Tom Evert dances to the delight of students at Woodland Elementary School.

   A self-described “dance man” will help to teach science at Woodland Elementary School this month.

   Tom Evert, an internationally acclaimed dancer and choreographer, is a teaching artist in residence through Mansfield City Schools’ participation in the Partners in Education program of the Kennedy Center for the Performing Arts.

   “We will use dance to teach science, specifically weather,” Evert said in a meeting with Woodland teachers. “We will use the elements of dance – body, energy, space and time – to connect movement to the energy of the sun, water condensation and evaporation and other elements of science and weather.”

   Evert will be at Woodland on Tuesdays, Thursdays and Fridays through January with a concluding public program planned for early February.

   Principal Kim Johnson said dance is one element of arts integration in education – others are music, theater and the visual arts – that helps children learn in different ways.

   “Our goal is to make sure kids are learning through different mediums,” Johnson said. “Dance offers a fun way to learn science. Young students want to move around. Dance will represent what things mean in weather science and complement our core curriculum.”

   Evert, an Ohio University graduate and founder of the Cleveland-based Tom Evert Dance Company, met Woodland students who sat cross-legged on the gym floor Friday.

   “I’m Mr. Tom. I’m a dance man,” he said. “We’re going to be dancing together about the weather. I want to show you some of the ideas we will be working with.”

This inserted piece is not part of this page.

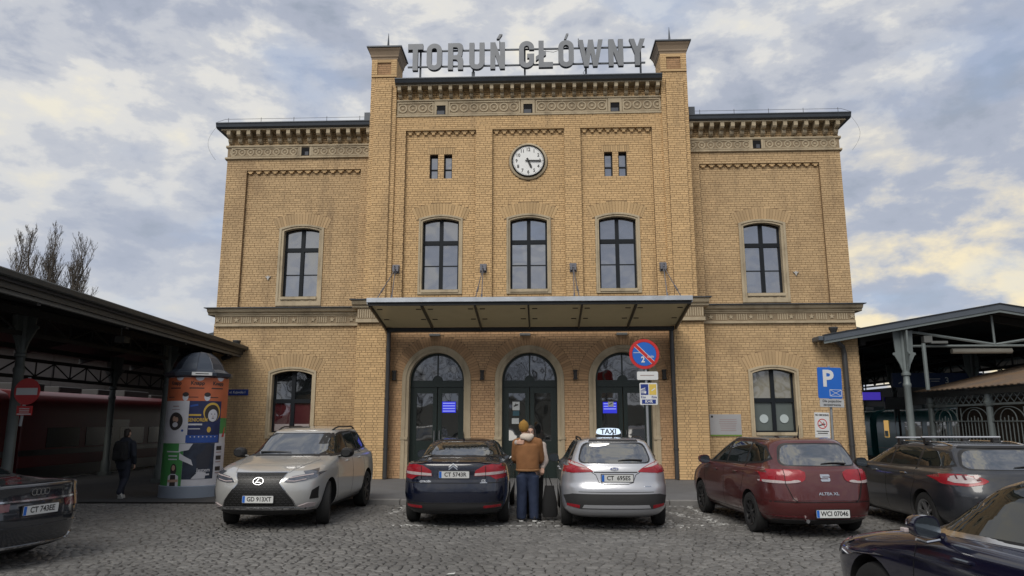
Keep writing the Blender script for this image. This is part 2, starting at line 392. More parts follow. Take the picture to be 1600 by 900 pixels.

   “Ooooohs” and “aaaaahs” echoed through the gym and students burst into applause as Evert leaped and twirled to recorded music.

   “We will use movements like these to express science,” he said.

   Mansfield City Schools is linked with Renaissance Performing Arts and the Mansfield Art Center as Kennedy Center Partners in Education. Mansfield is the smallest of only 100 cities across the nation involved in the Kennedy Center program.

   Evert, who has been involved in arts education programs in schools for 31 years, is sponsored through the Kennedy Center’s Ohio-based partnership.

   Chelsie Thompson, director of operations at the Renaissance Theatre, has cited research which shows that the arts – dance, music, puppetry, storytelling and other mediums – engage students who are not otherwise being reached to help open doors to math, science, language arts and history.

   “Our Kennedy Center partnership revolves around helping teachers to implement the arts as part of the daily curriculum,” Taylor has said. “For some students, auditory input is most valuable, while others rely upon a visual style. Still others learn through kinesthetic means, or a combination of the three.

   “Helping to meet these diverse learning needs is the goal of arts integration in the classroom.”